Should I Use Anchovy Paste Or Fillets?

If you've clicked on this story thinking, "I don't like anchovies and pity the fool who uses either paste or fillets," let's have a quick pep talk. You love Caesar salad, and you crave pad thai in your sleep. Why? Because they taste good. And why do these beloved things all taste good? Umami, from anchovies, in the form of Worcestershire or Asian fish sauce (if you were wondering what made them tasty).

Anchovies are among the least understood of fish, right up there with the oily and unpopular sardine (not my words, I love the things) and legitimately frightening (and largely inedible) piranha...at least in the States. In Asia, anchovies' salty little spirits live on in the broth of any soup you consume, especially in Korea. I haven't taken a trip to Spain, France, Italy, Germany, Scandinavia, the Netherlands, North Africa or South India without experiencing them in their stark naked entirety, usually served with lemon (and booze). But for this explanation, let's direct our attention toward the two common forms you'll find at the supermarket: jarred fillets and paste.
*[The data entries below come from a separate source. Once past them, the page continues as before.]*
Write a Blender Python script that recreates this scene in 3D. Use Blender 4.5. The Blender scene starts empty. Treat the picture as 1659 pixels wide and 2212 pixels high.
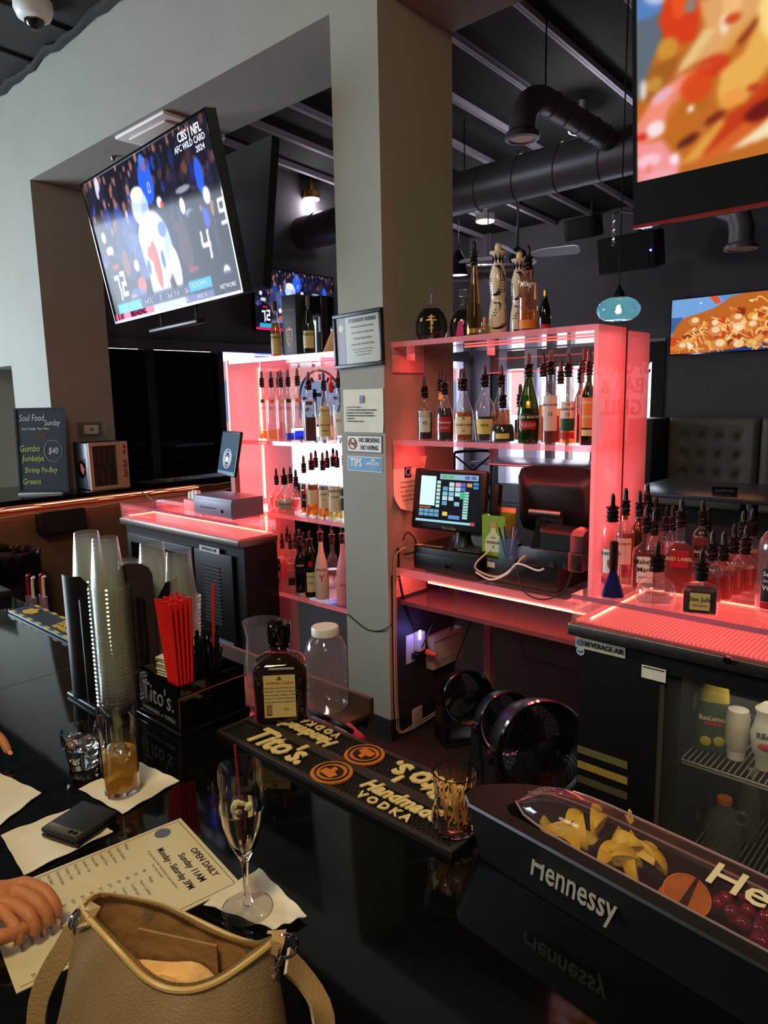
import bpy, bmesh, math, random
import numpy as np
from mathutils import Vector, Matrix, Euler
random.seed(7)
rng = np.random.RandomState(5)
PI = math.pi
S = bpy.context.scene
COL = S.collection

# ------------------------------------------------------------------ camera
FPX, CXP, CYP = 1530.0, 829.5, 1106.0
EYE = 1.70
_t, _r, _a = math.radians(9.1), math.radians(1.14), math.radians(47.2)
_fw = Vector((-math.cos(_a), math.sin(_a), 0)); _rt = Vector((math.sin(_a), math.cos(_a), 0)); _up = Vector((0, 0, 1))
F_ = _fw*math.cos(_t) - _up*math.sin(_t)
U_ = _fw*math.sin(_t) + _up*math.cos(_t)
R_ = _rt*math.cos(_r) - U_*math.sin(_r)
V_ = _rt*math.sin(_r) + U_*math.cos(_r)
CAM = Vector((0, 0, EYE))
cd = bpy.data.cameras.new('camera'); cam = bpy.data.objects.new('camera', cd); COL.objects.link(cam)
m3 = Matrix((R_, V_, -F_)).transposed()
cam.matrix_world = Matrix.Translation(CAM) @ m3.to_4x4()
cd.sensor_fit = 'HORIZONTAL'; cd.sensor_width = 36.0; cd.lens = FPX/1659*36.0
cd.clip_start = 0.02; cd.clip_end = 200
S.camera = cam
# measuring helpers: where a line of sight of the photograph meets a real surface
def ray(x, y): return F_*FPX + R_*(x-CXP) + V_*(CYP-y)
def onz(x, y, z): d = ray(x, y); return CAM + d*((z-EYE)/d.z)
def ony(x, y, Y): d = ray(x, y); return CAM + d*(Y/d.y)
def onx(x, y, X): d = ray(x, y); return CAM + d*(X/d.x)
def onplane(x, y, p, n): d = ray(x, y); return CAM + d*((Vector(p)-CAM).dot(n)/d.dot(n))

# ------------------------------------------------------------------ view, world, big lights
S.view_settings.view_transform = 'Standard'; S.view_settings.look = 'None'
S.view_settings.exposure = 0.28; S.view_settings.gamma = 1.0; S.view_settings.use_curve_mapping = False
S.render.engine = 'CYCLES'
S.cycles.transparent_max_bounces = 40
S.cycles.max_bounces = 10
W = bpy.data.worlds.new('world'); S.world = W; W.use_nodes = True
W.node_tree.nodes['Background'].inputs[0].default_value = (0.80, 0.86, 1.0, 1)
W.node_tree.nodes['Background'].inputs[1].default_value = 3.2
def area(name, loc, target, sx, sy, power, color, spread=None):
    l = bpy.data.lights.new(name, 'AREA'); l.shape = 'RECTANGLE'; l.size = sx; l.size_y = sy
    l.energy = power; l.color = color
    if spread: l.spread = spread
    o = bpy.data.objects.new(name, l); COL.objects.link(o); o.location = loc
    d = Vector(target)-Vector(loc); o.rotation_euler = d.to_track_quat('-Z', 'Y').to_euler(); return o
# daylight entering by the street windows on the left of the guest side
area('daylight_street_window', (-8.3, -1.2, 1.9), (-3.0, 1.4, 1.3), 3.2, 2.4, 340, (0.68, 0.84, 1.0))
# warm lamps over the guest side of the bar
area('bar_lamp_warm', (-0.3, -0.5, 3.6), (-0.8, 0.5, 1.0), 0.5, 0.5, 36, (1.0, 0.78, 0.46))
area('bar_lamp_warm', (1.6, -1.6, 3.9), (-1.5, 2.4, 2.8), 1.2, 1.2, 15, (1.0, 0.80, 0.55))
area('bar_lamp_warm', (-3.2, -1.0, 3.9), (-3.2, 1.2, 1.6), 0.9, 0.9, 16, (1.0, 0.84, 0.60))
# sky light slanting down through the far storefront
area('daylight_far_windows', (-9.3, 6.8, 4.2), (-4.5, 6.4, 0.2), 4.2, 2.0, 260, (0.80, 0.84, 1.0))
area('daylight_far_windows', (-5.0, 12.0, 4.2), (-4.2, 6.0, 0.2), 3.0, 2.0, 240, (0.80, 0.82, 1.0))

# ------------------------------------------------------------------ materials
def srgb(c):
    return tuple(((v/255)/12.92 if v/255 <= 0.04045 else ((v/255+0.055)/1.055)**2.4) for v in c)
MATS = {}
def nodes(name):
    m = bpy.data.materials.new(name); m.use_nodes = True; nt = m.node_tree
    return m, nt, nt.nodes, nt.links
def mat(name, rgb, rough=0.5, metal=0.0, spec=0.5, emit=0.0, noise=0.0, nscale=20.0, bump=0.0, bscale=60.0, trans=0.0, ior=1.45, coat=0.0, lin=False, ecol=None):
    if name in MATS: return MATS[name]
    m, nt, N, L = nodes(name); b = N['Principled BSDF']
    c = rgb if lin else srgb(rgb)
    b.inputs['Base Color'].default_value = (*c, 1); b.inputs['Roughness'].default_value = rough
    b.inputs['Metallic'].default_value = metal; b.inputs['Specular IOR Level'].default_value = spec
    b.inputs['Transmission Weight'].default_value = trans; b.inputs['IOR'].default_value = ior
    b.inputs['Coat Weight'].default_value = coat
    if emit:
        b.inputs['Emission Color'].default_value = (*(srgb(ecol) if ecol else c), 1); b.inputs['Emission Strength'].default_value = emit
    if noise or bump:
        tc = N.new('ShaderNodeTexCoord'); nz = N.new('ShaderNodeTexNoise'); nz.inputs['Scale'].default_value = nscale; nz.inputs['Detail'].default_value = 5
        L.new(tc.outputs['Object'], nz.inputs['Vector'])
        if noise:
            mx = N.new('ShaderNodeMixRGB'); mx.blend_type = 'MULTIPLY'; mx.inputs[0].default_value = noise
            mx.inputs[1].default_value = (*c, 1)
            cr = N.new('ShaderNodeValToRGB'); cr.color_ramp.elements[0].position = .3; cr.color_ramp.elements[1].position = .7
            cr.color_ramp.elements[0].color = (.25, .25, .25, 1)
            L.new(nz.outputs['Fac'], cr.inputs[0]); L.new(cr.outputs[0], mx.inputs[2]); L.new(mx.outputs[0], b.inputs['Base Color'])
        if bump:
            n2 = N.new('ShaderNodeTexNoise'); n2.inputs['Scale'].default_value = bscale; n2.inputs['Detail'].default_value = 4
            L.new(tc.outputs['Object'], n2.inputs['Vector'])
            bp = N.new('ShaderNodeBump'); bp.inputs['Strength'].default_value = bump; bp.inputs['Distance'].default_value = .01
            L.new(n2.outputs['Fac'], bp.inputs['Height']); L.new(bp.outputs[0], b.inputs['Normal'])
    MATS[name] = m; return m
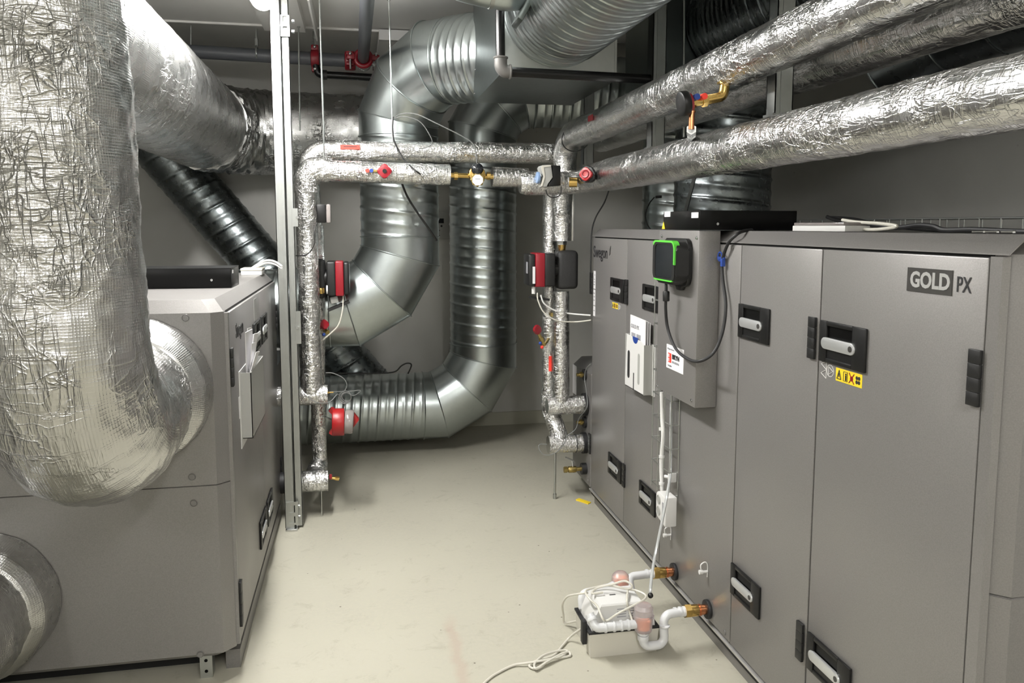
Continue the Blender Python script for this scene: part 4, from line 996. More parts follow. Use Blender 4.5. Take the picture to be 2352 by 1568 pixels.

Anchovy paste is processed and ready to melt into sauces, soups, stews, marinades, dressings, spreads and compound butters. The benefit to using the paste is having anchovy flavor handy at a moment's notice, which will encourage you to use it more. If you make your own salad dressing from fridge door and pantry components like Dijon mustard, horseradish, caper juice, lemon juice/zest, dried or fresh herbs and honey (and you absolutely should), a big smudge of anchovy paste will add incredible depth and a wonderful clingy texture to the finished product. The paste stays fresh in its metal tube, with minimal exposure to oxygen, and a little goes a long way. The only disadvantage is you can't really use it as a topping the way you would with whole fillets.

Anchovy fillets typically come prepared in a jar or can of olive oil, which not only preserves the fillets but infuses the oil with intense anchovy flavor that can be used to enhance any recipe that calls for anchovy. Try anchovy oil in spaghetti aglio e olio, and you'll never go back. They range in quality from "eh" (kind of a muddy purple-gray with a mushy texture but still better than no anchovies at all) to "beautiful" (bright white and silver with firm flesh and a pronounced but clean saline flavor). You can chop fillets coarsely or mash them finely fairly easily for a subtler presence, or lay them whole on top of crostini or pizza, or tuck a couple in your sandwich (they really make sliced turkey taste like something instead of nothing). Add them to your steak tartare and discover how much more addictive it is.

So pick up both, use them well and try them in applications that seem logical. Some things that seem to need salt, soy sauce, tomato paste or amino acids may really be asking for anchovy.